Tuesday, July 1, 2025

Watkins on BYU's Moral Policing

Grace Watkins, a recent graduate from the Yale Law School and a DPhil student in History at Oxford University has published her note, Piety Police, in the Yale Law Journal.  She received the Kathryn T. Preyer Scholars Award of the American Society for Legal History for the paper.

Religiously affiliated universities are permitted to maintain their own private police under the rationale that these departments serve an educational, rather than religious, mission. This Note calls that rationale into question by uncovering the history of the Brigham Young University Police Department’s (BYUPD’s) morals policing, which blurred the lines between the enforcement of the law and the school’s religious Honor Code. Drawing on extensive archival research and previously unexamined legal materials, this history reveals how the BYUPD waged vice- and sexual-policing campaigns that extended far beyond campus borders.

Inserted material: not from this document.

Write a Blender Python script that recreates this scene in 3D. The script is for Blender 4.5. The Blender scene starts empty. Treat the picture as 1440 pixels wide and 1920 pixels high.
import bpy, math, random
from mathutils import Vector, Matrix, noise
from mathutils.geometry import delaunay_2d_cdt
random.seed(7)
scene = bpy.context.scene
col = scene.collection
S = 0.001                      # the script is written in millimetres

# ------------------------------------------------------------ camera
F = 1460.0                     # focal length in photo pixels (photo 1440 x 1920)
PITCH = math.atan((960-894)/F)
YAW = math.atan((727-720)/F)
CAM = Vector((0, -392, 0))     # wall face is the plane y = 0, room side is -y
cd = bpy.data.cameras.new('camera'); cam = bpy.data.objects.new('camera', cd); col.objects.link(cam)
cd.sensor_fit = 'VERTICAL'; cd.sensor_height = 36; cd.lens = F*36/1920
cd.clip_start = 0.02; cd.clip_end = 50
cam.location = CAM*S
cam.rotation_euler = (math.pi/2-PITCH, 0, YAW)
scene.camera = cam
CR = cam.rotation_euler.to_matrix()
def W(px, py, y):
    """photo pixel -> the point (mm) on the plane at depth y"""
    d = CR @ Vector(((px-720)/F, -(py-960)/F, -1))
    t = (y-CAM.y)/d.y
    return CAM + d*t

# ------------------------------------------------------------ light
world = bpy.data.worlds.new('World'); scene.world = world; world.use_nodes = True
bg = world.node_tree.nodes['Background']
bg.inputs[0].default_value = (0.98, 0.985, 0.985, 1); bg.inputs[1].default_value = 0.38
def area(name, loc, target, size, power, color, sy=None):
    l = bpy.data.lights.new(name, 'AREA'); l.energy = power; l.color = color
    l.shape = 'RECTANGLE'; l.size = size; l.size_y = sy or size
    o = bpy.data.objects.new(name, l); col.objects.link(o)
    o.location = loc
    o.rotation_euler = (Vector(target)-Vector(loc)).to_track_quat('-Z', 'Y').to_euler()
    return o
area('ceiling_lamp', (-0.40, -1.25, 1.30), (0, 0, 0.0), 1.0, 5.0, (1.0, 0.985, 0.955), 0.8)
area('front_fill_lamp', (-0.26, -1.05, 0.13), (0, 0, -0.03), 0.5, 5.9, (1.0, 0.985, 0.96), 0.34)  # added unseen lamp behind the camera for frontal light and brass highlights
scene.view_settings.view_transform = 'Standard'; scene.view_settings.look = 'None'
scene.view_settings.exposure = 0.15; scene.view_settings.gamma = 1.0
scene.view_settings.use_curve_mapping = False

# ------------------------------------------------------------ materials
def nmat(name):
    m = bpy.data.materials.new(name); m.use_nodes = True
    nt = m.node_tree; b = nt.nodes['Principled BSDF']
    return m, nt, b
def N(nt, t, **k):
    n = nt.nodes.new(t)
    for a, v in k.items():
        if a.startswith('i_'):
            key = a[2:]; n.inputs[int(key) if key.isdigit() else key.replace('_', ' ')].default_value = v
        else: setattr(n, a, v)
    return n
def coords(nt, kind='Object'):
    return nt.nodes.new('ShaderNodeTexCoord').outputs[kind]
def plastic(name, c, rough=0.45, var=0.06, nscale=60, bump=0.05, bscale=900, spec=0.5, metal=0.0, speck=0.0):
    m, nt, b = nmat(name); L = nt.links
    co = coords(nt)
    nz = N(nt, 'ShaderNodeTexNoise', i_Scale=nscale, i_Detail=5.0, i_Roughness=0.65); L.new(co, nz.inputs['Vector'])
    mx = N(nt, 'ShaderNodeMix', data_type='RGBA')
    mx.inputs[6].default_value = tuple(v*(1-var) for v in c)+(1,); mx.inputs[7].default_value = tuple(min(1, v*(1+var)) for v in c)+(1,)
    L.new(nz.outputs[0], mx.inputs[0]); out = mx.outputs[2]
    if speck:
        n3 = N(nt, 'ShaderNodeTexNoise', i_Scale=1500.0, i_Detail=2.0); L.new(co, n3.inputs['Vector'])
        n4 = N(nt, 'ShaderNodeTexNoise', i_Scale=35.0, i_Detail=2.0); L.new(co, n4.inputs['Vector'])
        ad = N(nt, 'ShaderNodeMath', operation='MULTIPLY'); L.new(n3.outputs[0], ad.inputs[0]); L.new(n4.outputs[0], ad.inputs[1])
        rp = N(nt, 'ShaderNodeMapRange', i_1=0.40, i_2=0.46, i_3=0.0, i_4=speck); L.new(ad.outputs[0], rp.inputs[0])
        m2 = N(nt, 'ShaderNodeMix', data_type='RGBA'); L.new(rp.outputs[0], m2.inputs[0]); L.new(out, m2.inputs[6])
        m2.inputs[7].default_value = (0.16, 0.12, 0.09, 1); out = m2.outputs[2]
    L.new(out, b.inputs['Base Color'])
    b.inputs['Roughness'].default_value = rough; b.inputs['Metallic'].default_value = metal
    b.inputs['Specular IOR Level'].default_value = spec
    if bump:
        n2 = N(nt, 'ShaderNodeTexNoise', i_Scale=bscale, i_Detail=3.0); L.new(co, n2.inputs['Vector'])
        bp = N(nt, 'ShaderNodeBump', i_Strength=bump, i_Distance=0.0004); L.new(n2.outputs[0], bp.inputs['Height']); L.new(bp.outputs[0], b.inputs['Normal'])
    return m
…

The Note argues that BYU’s religious affiliation shaped the methods, priorities, and powers of its campus police. In the 1960s, the BYUPD enlisted students and professors to assist with undercover drug operations, resulting in haphazard investigative tactics that disrupted campus life. During the 1970s, university administrators encouraged the BYUPD to aggressively police sexual morality. In response, campus officers used undercover student agents to conduct surveillance and sting operations targeting gay men living in Provo. Then, following a significant expansion of the BYUPD’s statutory authority in 1979, local residents reported that officers were using their law-enforcement powers to conduct Honor Code investigations off campus. In the 2010s, similar concerns resurfaced when it was discovered that a BYUPD officer had shared confidential police reports with administrators to punish victims of sexual violence for Honor Code violations related to their assaults.

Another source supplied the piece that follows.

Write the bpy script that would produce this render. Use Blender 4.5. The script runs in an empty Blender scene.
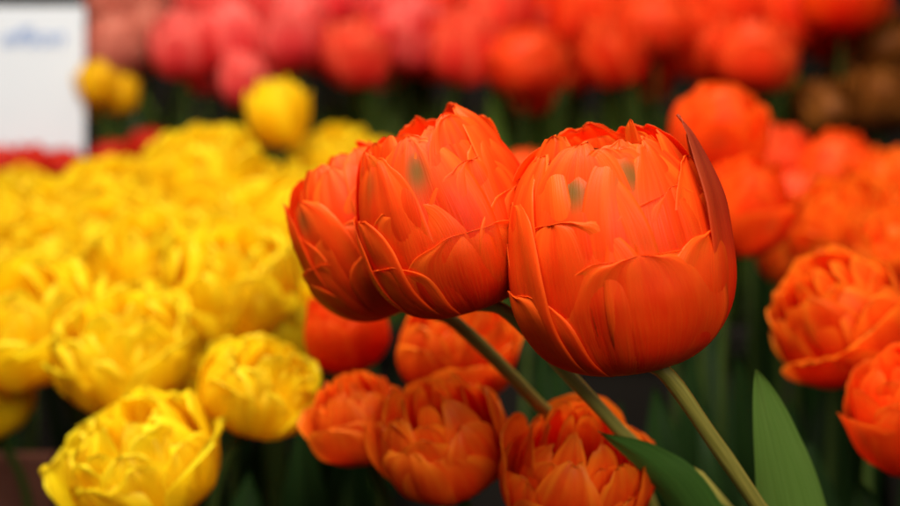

Despite repeated attempts to separate the BYUPD’s law-enforcement and student-discipline functions, misconduct continued. This cycle suggests that the BYUPD’s religious and police duties are inextricably entangled. These findings provide a cautionary tale as more religious universities—and, more recently, megachurches—establish their own law-enforcement agencies nationwide. The Note concludes by mapping the legal landscape of this growing category of private police and reflecting on the inherent risks posed by departments acting under the authority of both church and state.